Trauma and the brain
My brain took over.
Anytime I was triggered I would revert back to the same old narrative and story line. “I’m not good enough, everyone hates me, I shouldn’t even try” This became my tag line. Anytime I failed I would remember that I wasn’t good enough. I would spiral into depression and lifelessness. I couldn’t handle the amount of pressure that life puts on you. Especially at such a young age. I became a mother very young and from there I have been relearning how to parent, how to become who you were meant to be. I spent years wandering through the wilderness, not knowing who I was and where I was going. Life seemed to bog me down. I was in constant fear of failure, fear of the past, fear of the future. I didn’t think I had what it takes to keep going. I would give up before I even tried. Even worse, I didn’t want to let anyone else see me fail, or try and fail. So I kept myself hidden. I kept my thoughts and burdens hidden. I pretending that I had it all together and would shape shift and make myself into anything that anyone wanted me to be.

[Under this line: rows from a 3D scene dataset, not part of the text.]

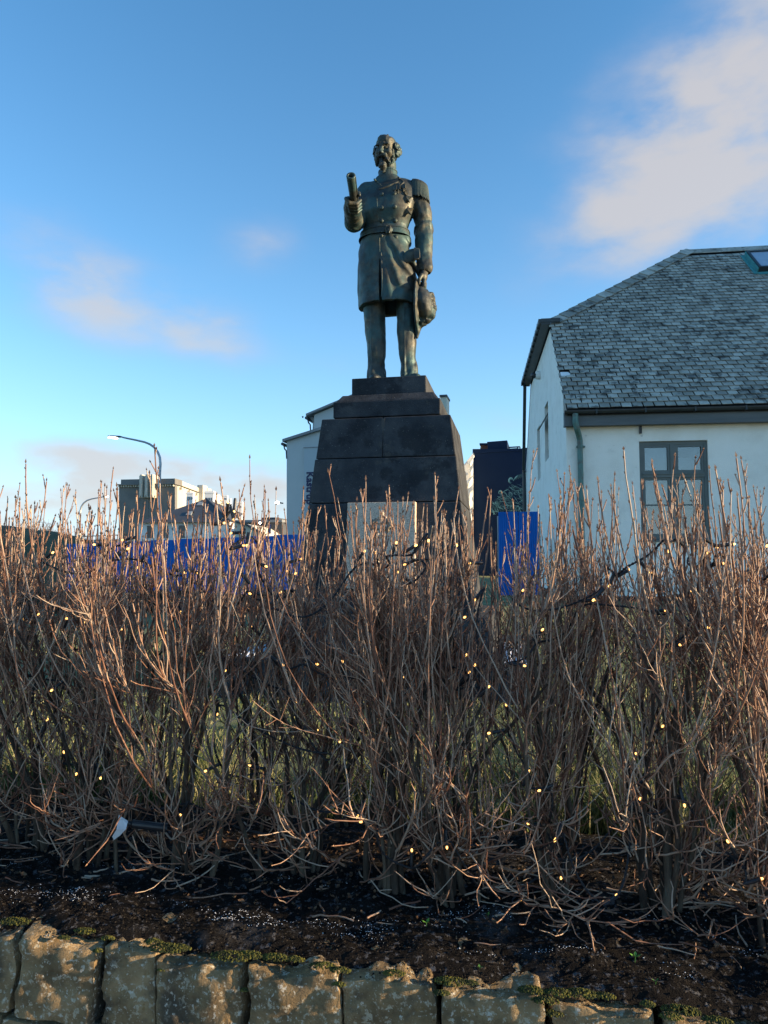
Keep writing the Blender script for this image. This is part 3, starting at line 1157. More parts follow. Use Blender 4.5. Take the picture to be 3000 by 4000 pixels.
block('block', 0.44, z5b, w5b + 0.22, w5b + 0.20, 1.16, 1.14, cx0, 'broad lower step of the pedestal')
block('block', -0.25, 0.436, 1.70, 1.68, 1.52, 1.50, cx0, 'wide bottom step dusted with snow')
# granite plaque leaning on the front
pl0, pl1 = on_depth(1358, 1963, -0.88)[0], on_depth(1623, 1963, -0.88)[0]
mm = MB()
pz1, pz0 = zof(1961, -0.88), zof(2300, -0.98)
mm.frustum(np.array([(pl0 - 0.005, -1.00, pz0), (pl1 + 0.005, -1.00, pz0), (pl1 + 0.005, -0.84, pz0), (pl0 - 0.005, -0.84, pz0)]),
           np.array([(pl0, -0.89, pz1), (pl1, -0.89, pz1), (pl1, -0.76, pz1), (pl0, -0.76, pz1)]))
plq = mesh_obj('plaque', bevelled(mm.mesh('plaque'), 0.008), MAT['granite'], ped)
plq['label'] = 'pale speckled granite plaque with a crowned relief'


def plz(px, py):
    p = on_depth(px, py, -1.0)
    t = (pz1 - (p[2] - 0.15)) / (pz1 - pz0)
    q = on_depth(px, py, -0.895 - 0.11 * np.clip(t, 0, 1))
    q[2] -= 0.15
    return q


mm = MB()
# crown: band, arches, orb and cross above a cipher with two side fronds
a_ = lambda x, y: plz(1300 + x / 4.1475, 1900 + y / 4.1475)
mm.tube([a_(725, 585), a_(790, 595), a_(855, 585)], 0.018, 6)
for xs in ((725, 715, 790), (790, 790, 790), (855, 865, 790)):
    mm.tube([a_(xs[0], 580), a_(xs[1], 505), a_(xs[2], 460)], 0.013, 6)
mm.ball(a_(790, 440), 0.03, 8, 6)
mm.tube([a_(790, 425), a_(790, 385)], 0.011, 5)
mm.tube([a_(772, 405), a_(808, 405)], 0.011, 5)
cr_o = mm.build('crown_relief', MAT['granite'], plq, local=True, smooth=True)
for sg in (-1, 1):
    mm = MB()
    pts = [(790 + sg * 20, 700), (790 + sg * 80, 690), (790 + sg * 150, 640), (790 + sg * 125, 570), (790 + sg * 70, 545)]
    mm.tube([a_(*p) for p in pts], [0.014, 0.022, 0.026, 0.02, 0.01], 7)
    for k in range(4):
        q = pts[k + 1]
        mm.ball(a_(q[0] + sg * 14, q[1] + 12), (0.026, 0.016, 0.034), 7, 5)
    mm.build('laurel_relief', MAT['iron'], plq, local=True, smooth=True)
mm = MB()
mm.tube([a_(735, 660), a_(735, 790), a_(790, 820), a_(845, 780)], 0.015, 6)
mm.tube([a_(845, 660), a_(820, 640), a_(770, 650), a_(735, 720)], 0.013, 6)
mm.build('cipher_relief', MAT['granite'], plq, local=True, smooth=True)
# crusted snow left on the bottom step
for sg, n_ in ((-1, 60), (1, 46)):
    mm = MB()
    nx, ny = 16, 10
    x0, x1 = cx0 + sg * (w5b + 0.30), cx0 + sg * 1.62
    V, F = [], []
    for i in range(nx):
        for j in range(ny):
            x = x0 + (x1 - x0) * i / (nx - 1)
            y = -1.46 + 1.9 * j / (ny - 1)
            e = min(i, nx - 1 - i, j, ny - 1 - j)
            V.append((x + 0.02 * math.sin(j * 2.1), y + 0.03 * math.sin(i * 1.7), 0.4365 + (0.0 if e == 0 else 0.022 + 0.010 * math.sin(i * 1.3 + j))))
    F = [[i * ny + j, (i + 1) * ny + j, (i + 1) * ny + j + 1, i * ny + j + 1] for i in range(nx - 1) for j in range(ny - 1)]
    mm.add(V, F if sg > 0 else [f[::-1] for f in F])
    mm.build('snow_patch', MAT['snow'], ped, local=True, smooth=True)
# ================================================================== the ground
def sstep(a, b, x):
    t = np.clip((x - a) / (b - a), 0, 1)
    return t * t * (3 - 2 * t)


gn = Noise3(70, f0=0.25, octaves=3)


def lawn_z(x, y):
    rise = 0.60 * sstep(8.5, 15.5, y) * sstep(-4.5, 2.5, x) * (1 - sstep(60, 90, y))
    return 0.15 + rise + 0.018 * gn(x, y, 0 * x) * (1 - sstep(60, 200, y))


WALL_A = math.atan(0.146)                    # the kerbside wall, bed and hedge run at this angle
wu = np.array([math.cos(WALL_A), -math.sin(WALL_A)])
wv = np.array([math.sin(WALL_A), math.cos(WALL_A)])
WALL_O = np.array([0.0, 2.28])


def wall_xy(s, t):
    """s metres along the wall (right positive), t metres behind its face"""
    return WALL_O + wu * s + wv * t


def soil_z(s, t):
    top = 0.325 - 0.034 * s
    mound = 0.035 * np.exp(-((t - 0.62) / 0.3) ** 2)
    return top + 0.007 - 0.028 * (1 - sstep(0.05, 0.11, t)) + mound + (0.15 - top) * sstep(1.1, 1.95, t)


def grid_sheet(xs, ys, zf):
    X, Y = np.meshgrid(xs, ys, indexing='ij')
    Z = zf(X, Y)
    V = np.stack([X, Y, Z], -1).reshape(-1, 3)
    n, k = len(xs), len(ys)
    i, j = np.meshgrid(np.arange(n - 1), np.arange(k - 1), indexing='ij')
    a = (i * k + j).ravel()
    return V, np.stack([a, a + k, a + k + 1, a + 1], 1)


xs = np.r_[np.array([-1500, -500, -150, -60, -35]), np.arange(-24, 24.1, 0.8), np.array([35, 60, 150, 500, 1500])]
ys = np.r_[np.array([-400.0, -60, -10, 1.2, 2.0]), np.arange(3.4, 30, 0.6), np.array([40, 60, 90, 150, 300, 700, 2000])]
V, F = grid_sheet(xs, ys, lambda x, y: np.where(y < 3.0, -0.30, lawn_z(x, y)))
m = MB(); m.add(V, F)
g = m.build('lawn_ground', MAT['lawn'], smooth=True)
g['kind'] = 'structure'
m = MB()
m.add([(-40, -12, -0.285), (40, -12, -0.285), (40, -3, -0.285), (-40, -3, -0.285)], [[0, 1, 2, 3]])
tag(m.build('road', MAT['asphalt']), kind='structure')
MAT['pavement'] = mat('grey_pavement', [(0.17, 0.17, 0.17), (0.24, 0.24, 0.235)], scale=6, rough=0.9, bump=0.2)
m = MB()
p = [wall_xy(-14, -0.02), wall_xy(14, -0.02)]
m.prism([(-30, -3, -0.16), (30, -3, -0.16), (*p[1], -0.16), (*p[0], -0.16)], (0, 0, -0.15))
tag(m.build('pavement', MAT['pavement']), kind='structure')

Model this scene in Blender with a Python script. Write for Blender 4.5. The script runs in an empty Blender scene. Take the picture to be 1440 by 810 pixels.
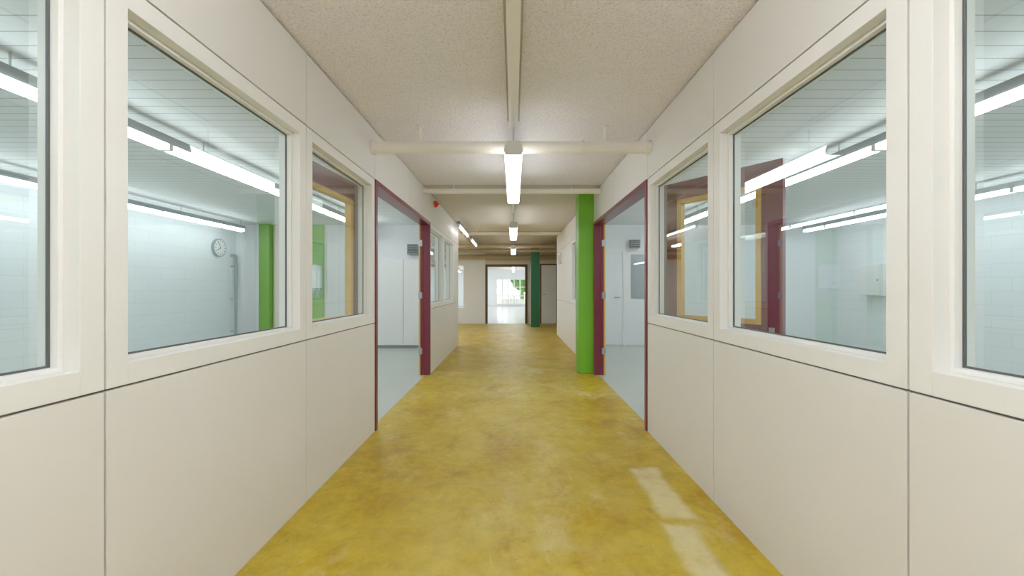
import bpy, math, random
from mathutils import Matrix, Vector
random.seed(3)
S=bpy.context.scene
EYE=1.25; ZC=2.635
# ------------------------------------------------ materials
def mat(name,col,rough=.5,metal=0,var=.04,vscale=3,bump=0,bscale=60,emit=0,spec=.5,detail=3):
    m=bpy.data.materials.new(name); m.use_nodes=True
    n=m.node_tree.nodes; l=m.node_tree.links; p=n['Principled BSDF']
    p.inputs['Roughness'].default_value=rough; p.inputs['Metallic'].default_value=metal
    p.inputs['Specular IOR Level'].default_value=spec
    tc=n.new('ShaderNodeTexCoord'); nz=n.new('ShaderNodeTexNoise')
    nz.inputs['Scale'].default_value=vscale; nz.inputs['Detail'].default_value=4
    l.new(tc.outputs['Object'],nz.inputs['Vector'])
    mx=n.new('ShaderNodeMix'); mx.data_type='RGBA'
    mx.inputs[6].default_value=(*[c*(1-var) for c in col],1)
    mx.inputs[7].default_value=(*[min(1,c*(1+var)) for c in col],1)
    l.new(nz.outputs['Fac'],mx.inputs[0]); l.new(mx.outputs[2],p.inputs['Base Color'])
    if bump:
        b=n.new('ShaderNodeTexNoise'); b.inputs['Scale'].default_value=bscale; b.inputs['Detail'].default_value=detail
        l.new(tc.outputs['Object'],b.inputs['Vector'])
        bp=n.new('ShaderNodeBump'); bp.inputs['Strength'].default_value=bump; bp.inputs['Distance'].default_value=.01
        l.new(b.outputs['Fac'],bp.inputs['Height']); l.new(bp.outputs[0],p.inputs['Normal'])
    if emit:
        p.inputs['Emission Color'].default_value=(*col,1); p.inputs['Emission Strength'].default_value=emit
    return m
def glassmat(name,tint,f0,pw):
    m=bpy.data.materials.new(name); m.use_nodes=True
    n=m.node_tree.nodes; l=m.node_tree.links; n.clear()
    o=n.new('ShaderNodeOutputMaterial'); mx=n.new('ShaderNodeMixShader')
    t=n.new('ShaderNodeBsdfTransparent'); t.inputs[0].default_value=(*tint,1)
    g=n.new('ShaderNodeBsdfGlossy'); g.inputs['Roughness'].default_value=0.0
    g.inputs[0].default_value=(.95,1,.98,1)
    lw=n.new('ShaderNodeLayerWeight'); lw.inputs[0].default_value=.5
    a=n.new('ShaderNodeMath'); a.operation='POWER'; a.inputs[1].default_value=pw
    b=n.new('ShaderNodeMath'); b.operation='MULTIPLY_ADD'; b.inputs[1].default_value=1-f0; b.inputs[2].default_value=f0
    l.new(lw.outputs['Facing'],a.inputs[0]); l.new(a.outputs[0],b.inputs[0]); l.new(b.outputs[0],mx.inputs[0])
    l.new(t.outputs[0],mx.inputs[1]); l.new(g.outputs[0],mx.inputs[2]); l.new(mx.outputs[0],o.inputs[0])
    return m
PANEL=mat('wall_panel',(.80,.772,.735),.45,var=.03,vscale=2.2)
FRAME=mat('frame_white',(.87,.85,.815),.35,var=.015)
GAP=mat('joint_dark',(.14,.11,.09),.8)
TRUNK_SHADE=mat('trunking_shade_strip',(.45,.40,.36),.8)
GASK=mat('gasket',(.07,.08,.08),.5)
GLASS=glassmat('glass',(.91,.97,.97),.14,4)
GLASS2=glassmat('door_glass',(.95,.98,.98),.05,5)
MAROON=mat('maroon_paint',(.17,.012,.032),.3,var=.08)
GOLD=mat('wood_bead',(.72,.40,.06),.4,var=.1,vscale=12)
GREEN=mat('green_paint',(.15,.47,.01),.4,var=.05)
GREEN2=mat('olive_green_paint',(.17,.36,.05),.4,var=.05)
DGREEN=mat('dark_green_paint',(.005,.11,.04),.4,var=.05)
PLAST=mat('white_plastic',(.86,.85,.83),.35)
TRUNK=mat('trunking_white',(.98,.97,.99),.3,var=.005)
PIPE=mat('pipe_paint',(.92,.875,.80),.35,var=.03)
BPIPE=mat('pipe_beige_dark',(.36,.27,.16),.5)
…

I lacked boundaries and even seeing myself as good in the first place. You have to have boundaries to protect yourself but if you don’t think you are worth protecting then you won’t create those boundaries in the first place. This was where I was. I knew that I needed to set them, I knew that I probably deserved them but didn’t know how to do this. It all started with me. My relationship to myself. I had to fix this first. That’s why I always talk about finding yourself and healing that relationship dynamic. All other relationships will flow out of the relationship with yourself.
I have found this time and time again. My healing and progress has always moved in cycles. I would get a better image of myself and start building a life that I loved. I would be doing great and feeling great and then something would happen. I would have a phone call with my mother or lose my position at work. Something like this would spiral me back into all the old thought patterns and beliefs. I would feel worthless and not enough all over again. I would spend months not trying or not believing in myself. My relationships and parenting would suffer because of this. I didn’t know who I was without the external success or trying to be something I am not. These beliefs come from trauma. These experiences that shape us. The ones that tell us that we aren’t good enough for someone else. Those experiences make it hard to get over it or to keep trying. It’s hard to want to put yourself out there all the time when you are getting little in return. I know this first hand. My cycles always end with myself and begin there too. They begin and end with my self talk, belief in myself, my self image and who I think I am regardless of who sees me differently. I had to learn that who I am is unique, special. I work and learn, and try differently. I am not for everyone. I am for a select few.
My process and experience is, however, not unique and special. So many of us have experienced this level and distrust in others to see and hear our potential. For others to see our uniqueness and gifts as special and take them as such. When you struggle or can’t do “the things that others can”. When you are met with impatience and a lack of understanding. I have always had other goals in mind. My lens that I view that world is different. It’s not like the world now, because something needs to change. A LOT needs to change and I believe that we (the ones who are different and need a different world) are here to change it. Change it for the better and for others like us.
I have spent years doubting myself because of the trauma that I experienced. I have to learn to do these things for myself. I have to be the one to SEE me. I have to be the one to decide WHO I AM. Regardless of what is going on around me. My circumstances don’t change who I am. They don’t make me better or worse. They just ARE<
My identity and how I feel about myself now is grounding and rooted in God, and my ability to handle and face anything that comes near me. I will always be ok no matter where I am, or what I am going. No matter who I lose or gain. No matter the judgements or the penalty against me. I’m grounded and rested in peace, in a life secure. This is how I live now.
I call this Self Resiliency. The ability to control, monitor and adjust your emotions. The ability to adjust and know without a doubt who you are and where you are going. When you are grounded in this way then you can become who you were made to be. All of this leads you there. You find your way and find your path because you are on your own path moving forward. You get to choose what you will and won’t do in life. How you will and won’t be treated. Life becomes manageable, enjoyable and great! As a result of my emotional intelligence and building my self resiliency I have had greater oppourtunity approach me. I have sweeter relationships and because of this my income and wealth has increased as well!
I truly believe in this process and that it’s holistic. I would go as far to say, this work, this internal work will change your life and your families lives FOREVER> It has mine. My children have been able to grab onto this type of emotional resilience as well and their lives are better for it also. It’s amazing work and it truly takes away the years of trauma that I experienced and that I get to give my children something better than that is great!